One silver lining for every team that missed the playoffs
Chicago Bears (6-10)
You now have a competent coach and a front office that’s able to shape a competitive team.
For the Chicago Bears heading into 2015, the requirements for success were exceptionally low. There was no expectation for a playoff push, only competence, and this started with the head coach and the front office.

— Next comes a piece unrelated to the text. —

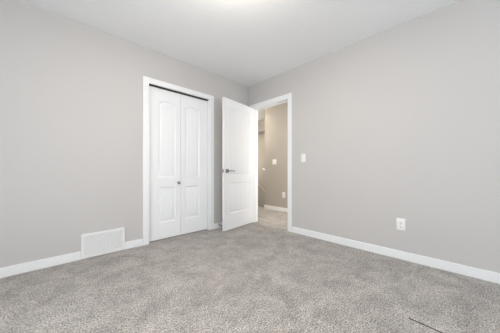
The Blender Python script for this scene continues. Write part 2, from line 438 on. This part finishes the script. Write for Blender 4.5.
# ------------------------------------------------------------------ door stop on the baseboard behind the door
t = thing('door_stop', 'short dark spring door stop on baseboard behind the open white door', 'door stop', (-.648, -BT, .05))
b_ = NB(); lathe(b_, [(.012, 0), (.012, .004), (.007, .006), (.007, .010)], (0,0,0), (0,-1,0), 20); obj('mount', b_, M_nickel, t, True)
b_ = NB(); tube(b_, [(.0055*math.cos(a*.6), -.009-a*.00042, .0055*math.sin(a*.6)) for a in range(130)], .0013, 6); obj('spring', b_, M_nickel, t, True)
b_ = NB(); lathe(b_, [(.006, 0), (.009, .002), (.009, .014), (.006, .018)], (0,-.062,0), (0,-1,0), 20); obj('bumper', b_, M_black, t, True)

# ------------------------------------------------------------------ handrails in the stairwell
def rail(label, pts, m, r, bx, wallx):
    t = thing('handrail', label, 'handrail', pts[0])
    o0 = Vector(pts[0])
    b_ = NB(); tube(b_, [Vector(p)-o0 for p in pts], r, 16); obj('rail', b_, m, t, True)
    for f in (.12, .5, .88):
        p = Vector(pts[1]).lerp(Vector(pts[-1]), f)-o0
        b_ = NB(); tube(b_, [p, p+Vector((0,0,-.045)), p+Vector((wallx-pts[1][0], 0, -.06))], .006, 10); obj('rail_bracket', b_, M_nickel, t, True)
    return t
rail('white handrail end beside the hall wall corner, seen through the doorway',
     [(1.365, .885, .962), (1.365, .82, .945), (1.365, -.9, -.41)], M_trim, .022, 0, 1.31)
rail('pale handrail sloping down the far stairwell wall, seen through doorway',
     [(2.18, 2.14, .74), (2.18, 2.1, .71), (2.18, .2, -.785)], M_oak, .013, 0, SX)

# ------------------------------------------------------------------ ceiling lamps
def lamp(label, loc, glow, cat='ceiling light'):
    t = thing('ceiling_lamp', label, cat, loc)
    b_ = NB(); lathe(b_, [(.065, 0), (.065, .012), (.058, .020), (.010, .024), (.010, .075), (.03, .08)], (0,0,0), (0,0,-1), 32); obj('canopy_stem', b_, M_nickel, t, True)
    b_ = NB(); lathe(b_, [(.03, .075), (.148, .078), (.150, .084), (.140, .105), (.120, .126), (.09, .142), (.05, .152), (.01, .155)], (0,0,0), (0,0,-1), 48); obj('lamp_shade', b_, glow, t, True)
    return t
lamp('round opal glass flush ceiling lamp on the bedroom ceiling', (-1.77, -1.71, H), M_glow)
lamp('round opal glass flush ceiling lamp in the hall outside the bedroom door', (.55, 1.35, H), M_glow_hall)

The Bears needed a solid balance at head coach for 2015, requiring:
- … a coach who had the respect and loyalty of the roster, one who had the pro football pedigree and experience in leading the team without being authoritarian. This was a category where Lovie Smith excelled while coaching the Bears. This was the fundamental problem Marc Trestman had while coaching the Bears. He didn’t value the stability of the locker room to the same degree as implementing his system. By the end of his tenure, Trestman was no longer in control of the roster, and the Bears spiraled out of control.

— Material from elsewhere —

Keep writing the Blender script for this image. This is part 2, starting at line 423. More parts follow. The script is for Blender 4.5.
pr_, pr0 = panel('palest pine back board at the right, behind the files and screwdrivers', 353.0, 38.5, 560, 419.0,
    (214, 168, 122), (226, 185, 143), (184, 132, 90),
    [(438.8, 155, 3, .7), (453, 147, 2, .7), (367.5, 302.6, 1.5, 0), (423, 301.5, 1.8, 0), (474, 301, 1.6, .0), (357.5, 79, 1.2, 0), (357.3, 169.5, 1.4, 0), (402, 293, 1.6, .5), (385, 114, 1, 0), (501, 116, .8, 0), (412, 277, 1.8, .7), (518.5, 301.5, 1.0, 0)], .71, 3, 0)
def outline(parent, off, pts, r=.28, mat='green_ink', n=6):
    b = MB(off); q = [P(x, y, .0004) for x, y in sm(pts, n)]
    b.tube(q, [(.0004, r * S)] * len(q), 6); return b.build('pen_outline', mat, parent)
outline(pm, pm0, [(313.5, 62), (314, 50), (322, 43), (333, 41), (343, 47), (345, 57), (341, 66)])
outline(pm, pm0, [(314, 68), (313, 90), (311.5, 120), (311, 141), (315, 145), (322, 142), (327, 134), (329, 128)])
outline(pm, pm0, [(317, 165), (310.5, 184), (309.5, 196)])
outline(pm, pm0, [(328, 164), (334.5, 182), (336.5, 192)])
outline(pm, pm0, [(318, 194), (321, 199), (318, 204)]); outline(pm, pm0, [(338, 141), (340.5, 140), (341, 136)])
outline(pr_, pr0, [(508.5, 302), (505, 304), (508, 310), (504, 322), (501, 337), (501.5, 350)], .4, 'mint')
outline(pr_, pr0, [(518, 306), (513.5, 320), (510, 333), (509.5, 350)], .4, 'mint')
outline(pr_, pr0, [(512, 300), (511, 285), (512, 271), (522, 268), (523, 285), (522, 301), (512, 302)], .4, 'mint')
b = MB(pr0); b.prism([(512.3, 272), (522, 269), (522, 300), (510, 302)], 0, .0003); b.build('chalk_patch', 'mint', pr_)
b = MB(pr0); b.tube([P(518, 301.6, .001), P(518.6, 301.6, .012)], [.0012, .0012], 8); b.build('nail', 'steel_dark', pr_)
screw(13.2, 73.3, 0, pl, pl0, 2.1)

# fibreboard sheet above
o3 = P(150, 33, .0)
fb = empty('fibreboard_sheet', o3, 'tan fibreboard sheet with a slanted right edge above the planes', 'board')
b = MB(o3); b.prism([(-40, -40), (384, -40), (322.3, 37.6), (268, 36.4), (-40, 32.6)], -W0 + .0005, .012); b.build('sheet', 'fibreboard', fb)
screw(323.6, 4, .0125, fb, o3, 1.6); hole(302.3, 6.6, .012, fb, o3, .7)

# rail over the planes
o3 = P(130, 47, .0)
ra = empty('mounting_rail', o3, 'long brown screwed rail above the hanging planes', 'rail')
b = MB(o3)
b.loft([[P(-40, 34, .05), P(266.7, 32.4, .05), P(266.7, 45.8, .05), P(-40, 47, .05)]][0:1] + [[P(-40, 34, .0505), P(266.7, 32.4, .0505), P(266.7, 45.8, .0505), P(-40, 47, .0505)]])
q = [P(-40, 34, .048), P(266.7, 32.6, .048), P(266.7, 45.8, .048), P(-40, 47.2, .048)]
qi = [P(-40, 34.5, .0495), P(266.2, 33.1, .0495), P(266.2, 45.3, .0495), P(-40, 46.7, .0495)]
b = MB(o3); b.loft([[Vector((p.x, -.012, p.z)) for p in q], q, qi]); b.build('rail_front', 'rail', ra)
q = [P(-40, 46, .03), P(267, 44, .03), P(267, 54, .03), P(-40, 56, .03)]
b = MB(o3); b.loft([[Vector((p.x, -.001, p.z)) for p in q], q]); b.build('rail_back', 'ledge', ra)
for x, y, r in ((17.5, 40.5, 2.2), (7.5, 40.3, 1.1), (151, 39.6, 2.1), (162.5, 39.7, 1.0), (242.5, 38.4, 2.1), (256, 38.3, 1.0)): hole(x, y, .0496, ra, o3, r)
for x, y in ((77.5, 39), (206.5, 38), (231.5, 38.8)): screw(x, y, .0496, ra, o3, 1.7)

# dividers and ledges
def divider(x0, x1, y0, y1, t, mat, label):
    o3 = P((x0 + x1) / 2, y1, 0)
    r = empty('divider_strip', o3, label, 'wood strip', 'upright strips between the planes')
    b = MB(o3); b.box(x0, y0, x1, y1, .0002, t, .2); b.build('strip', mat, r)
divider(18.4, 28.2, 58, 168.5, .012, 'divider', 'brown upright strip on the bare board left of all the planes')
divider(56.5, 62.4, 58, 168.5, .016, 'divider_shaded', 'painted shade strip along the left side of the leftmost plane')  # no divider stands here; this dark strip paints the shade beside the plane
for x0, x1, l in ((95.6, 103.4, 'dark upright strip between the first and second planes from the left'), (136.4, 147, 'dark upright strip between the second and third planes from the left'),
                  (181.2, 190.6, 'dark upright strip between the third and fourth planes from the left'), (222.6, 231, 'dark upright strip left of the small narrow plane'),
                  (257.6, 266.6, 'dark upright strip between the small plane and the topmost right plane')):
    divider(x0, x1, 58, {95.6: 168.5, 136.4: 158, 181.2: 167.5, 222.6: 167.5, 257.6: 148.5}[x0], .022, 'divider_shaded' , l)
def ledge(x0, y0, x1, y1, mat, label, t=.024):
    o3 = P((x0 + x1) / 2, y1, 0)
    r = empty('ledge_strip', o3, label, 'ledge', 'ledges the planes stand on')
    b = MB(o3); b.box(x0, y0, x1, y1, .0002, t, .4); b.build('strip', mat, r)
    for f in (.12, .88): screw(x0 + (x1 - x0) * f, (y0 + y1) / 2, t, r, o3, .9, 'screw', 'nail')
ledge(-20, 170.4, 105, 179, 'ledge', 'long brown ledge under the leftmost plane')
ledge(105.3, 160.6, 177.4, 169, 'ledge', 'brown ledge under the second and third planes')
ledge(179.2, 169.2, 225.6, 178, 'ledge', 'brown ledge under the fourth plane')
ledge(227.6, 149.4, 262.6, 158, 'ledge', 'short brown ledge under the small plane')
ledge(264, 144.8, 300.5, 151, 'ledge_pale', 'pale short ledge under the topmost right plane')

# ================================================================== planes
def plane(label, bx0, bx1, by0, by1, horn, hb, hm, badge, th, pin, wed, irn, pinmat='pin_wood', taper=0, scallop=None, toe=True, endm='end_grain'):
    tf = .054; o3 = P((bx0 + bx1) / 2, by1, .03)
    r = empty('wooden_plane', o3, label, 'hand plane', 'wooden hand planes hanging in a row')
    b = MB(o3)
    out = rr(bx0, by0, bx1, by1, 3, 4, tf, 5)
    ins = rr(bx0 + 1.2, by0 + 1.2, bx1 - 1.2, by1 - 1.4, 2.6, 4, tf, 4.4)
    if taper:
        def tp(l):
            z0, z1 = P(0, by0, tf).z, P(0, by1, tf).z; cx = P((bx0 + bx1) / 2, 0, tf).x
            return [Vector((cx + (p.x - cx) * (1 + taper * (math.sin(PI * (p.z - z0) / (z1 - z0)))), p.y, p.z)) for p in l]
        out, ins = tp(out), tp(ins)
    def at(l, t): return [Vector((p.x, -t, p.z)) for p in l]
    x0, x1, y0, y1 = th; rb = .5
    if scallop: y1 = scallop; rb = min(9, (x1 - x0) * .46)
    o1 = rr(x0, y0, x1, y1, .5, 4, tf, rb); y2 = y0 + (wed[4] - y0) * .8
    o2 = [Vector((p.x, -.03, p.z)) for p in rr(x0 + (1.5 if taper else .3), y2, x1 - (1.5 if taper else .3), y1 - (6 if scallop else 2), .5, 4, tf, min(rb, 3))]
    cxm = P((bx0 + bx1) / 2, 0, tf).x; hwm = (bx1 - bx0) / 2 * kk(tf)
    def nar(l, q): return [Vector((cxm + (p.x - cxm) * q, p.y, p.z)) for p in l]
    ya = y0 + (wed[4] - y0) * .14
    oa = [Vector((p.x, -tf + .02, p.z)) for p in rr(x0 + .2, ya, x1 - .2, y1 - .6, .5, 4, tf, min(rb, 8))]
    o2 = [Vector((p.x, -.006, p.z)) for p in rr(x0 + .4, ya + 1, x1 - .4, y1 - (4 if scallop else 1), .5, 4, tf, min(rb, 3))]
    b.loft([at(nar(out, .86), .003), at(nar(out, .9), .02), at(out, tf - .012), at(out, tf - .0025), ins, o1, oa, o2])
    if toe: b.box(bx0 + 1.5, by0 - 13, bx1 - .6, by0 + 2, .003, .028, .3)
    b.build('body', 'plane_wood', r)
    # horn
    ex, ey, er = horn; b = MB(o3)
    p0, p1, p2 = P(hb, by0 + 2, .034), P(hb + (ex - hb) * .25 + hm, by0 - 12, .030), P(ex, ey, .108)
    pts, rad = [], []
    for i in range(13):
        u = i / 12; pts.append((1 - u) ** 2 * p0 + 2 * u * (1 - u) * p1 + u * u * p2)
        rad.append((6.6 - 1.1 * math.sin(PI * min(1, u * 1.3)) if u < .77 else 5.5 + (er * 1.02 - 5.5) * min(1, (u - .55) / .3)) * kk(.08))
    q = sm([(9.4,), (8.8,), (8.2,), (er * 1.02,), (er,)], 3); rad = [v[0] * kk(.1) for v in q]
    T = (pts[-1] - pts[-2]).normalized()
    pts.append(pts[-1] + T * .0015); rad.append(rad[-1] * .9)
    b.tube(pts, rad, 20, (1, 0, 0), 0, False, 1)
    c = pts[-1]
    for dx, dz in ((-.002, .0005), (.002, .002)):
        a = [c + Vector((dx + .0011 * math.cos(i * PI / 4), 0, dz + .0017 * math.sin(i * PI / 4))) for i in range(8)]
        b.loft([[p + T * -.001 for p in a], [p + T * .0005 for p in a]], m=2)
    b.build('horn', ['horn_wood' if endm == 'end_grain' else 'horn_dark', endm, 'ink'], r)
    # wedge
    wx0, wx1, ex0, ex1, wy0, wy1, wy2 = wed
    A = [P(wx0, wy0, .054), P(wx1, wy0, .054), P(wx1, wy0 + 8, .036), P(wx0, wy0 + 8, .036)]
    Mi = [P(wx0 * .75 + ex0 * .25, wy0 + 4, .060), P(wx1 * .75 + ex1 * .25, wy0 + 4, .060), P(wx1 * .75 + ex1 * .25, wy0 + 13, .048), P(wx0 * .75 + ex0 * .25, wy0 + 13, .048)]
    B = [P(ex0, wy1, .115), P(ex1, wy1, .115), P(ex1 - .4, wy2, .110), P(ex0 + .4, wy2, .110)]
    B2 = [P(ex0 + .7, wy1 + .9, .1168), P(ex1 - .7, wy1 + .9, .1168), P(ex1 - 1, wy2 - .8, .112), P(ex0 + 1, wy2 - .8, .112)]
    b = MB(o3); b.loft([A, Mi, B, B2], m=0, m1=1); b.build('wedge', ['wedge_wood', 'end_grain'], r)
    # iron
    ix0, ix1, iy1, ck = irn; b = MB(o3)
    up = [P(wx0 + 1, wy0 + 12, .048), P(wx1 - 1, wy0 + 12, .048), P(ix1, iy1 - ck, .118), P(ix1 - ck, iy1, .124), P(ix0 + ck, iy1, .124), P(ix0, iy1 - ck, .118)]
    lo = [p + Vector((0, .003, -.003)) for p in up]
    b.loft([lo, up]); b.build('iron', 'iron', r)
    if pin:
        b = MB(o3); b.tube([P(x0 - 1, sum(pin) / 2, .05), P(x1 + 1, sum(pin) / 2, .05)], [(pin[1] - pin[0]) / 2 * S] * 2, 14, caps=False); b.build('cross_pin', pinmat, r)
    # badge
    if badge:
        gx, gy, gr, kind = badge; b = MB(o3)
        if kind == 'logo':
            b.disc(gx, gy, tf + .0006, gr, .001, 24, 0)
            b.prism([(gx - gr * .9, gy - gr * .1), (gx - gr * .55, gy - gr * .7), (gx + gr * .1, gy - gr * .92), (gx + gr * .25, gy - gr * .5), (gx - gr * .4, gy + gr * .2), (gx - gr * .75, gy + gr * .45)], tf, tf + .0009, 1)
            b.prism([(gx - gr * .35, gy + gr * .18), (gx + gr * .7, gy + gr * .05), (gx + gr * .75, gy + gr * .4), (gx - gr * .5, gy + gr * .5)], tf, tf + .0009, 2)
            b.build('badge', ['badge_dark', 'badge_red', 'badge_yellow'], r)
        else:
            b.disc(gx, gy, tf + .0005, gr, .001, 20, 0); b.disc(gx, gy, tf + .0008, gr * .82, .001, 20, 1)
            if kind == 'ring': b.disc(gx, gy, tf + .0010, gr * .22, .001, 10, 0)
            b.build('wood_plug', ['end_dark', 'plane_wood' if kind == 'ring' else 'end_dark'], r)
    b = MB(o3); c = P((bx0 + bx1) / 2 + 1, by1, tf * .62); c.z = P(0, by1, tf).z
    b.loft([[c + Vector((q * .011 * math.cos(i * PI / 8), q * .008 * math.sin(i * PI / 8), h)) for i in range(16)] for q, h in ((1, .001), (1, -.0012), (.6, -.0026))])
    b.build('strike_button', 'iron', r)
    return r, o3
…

- … a coach who understands how to make adjustments in the current landscape of the NFL, both in the short term during games and in the long term while influencing the shape of a roster week to week (and year to year). While Smith nailed down the first requirement, he failed miserably with this second. His undying loyalty to the Tampa-2 defense – a defense that without Rod Marinelli would have remained rigid against teams that exploited it’s predictable zone gaps – as well as his loyalty to whatever scrub quarterback came his way, forced the Bears into becoming a one-dimensional team without a sustainable model for success.
John Fox was able to fit both of these requirements. Fox’s experience and disposition won over the locker room quickly, keeping the players’ best interests in mind.
From Chicago Tribune’s Dan Pompei:
"… when [RB Matt] Forte injured [sic] his knee midway through the season, Fox told him, “Be smart. I don’t know what’s going to happen and you don’t either. You need to get well and make sure what you put out there on tape is good. That tape is your resume.” Fox added that he has advised other players similarly in the past."
He and his staff also put the Bears in the best position to win with mid-season adjustments – moving Matt Slauson to center after Will Montgomery’s injury was particularly inspired – and by smartly integrating young players into the lineup like rookies Jeremy Langford (RB), Eddie Goldman (DT) and Adrian Amos (S).
The Bears aren’t a juggernaut in 2016, but they should be competitive.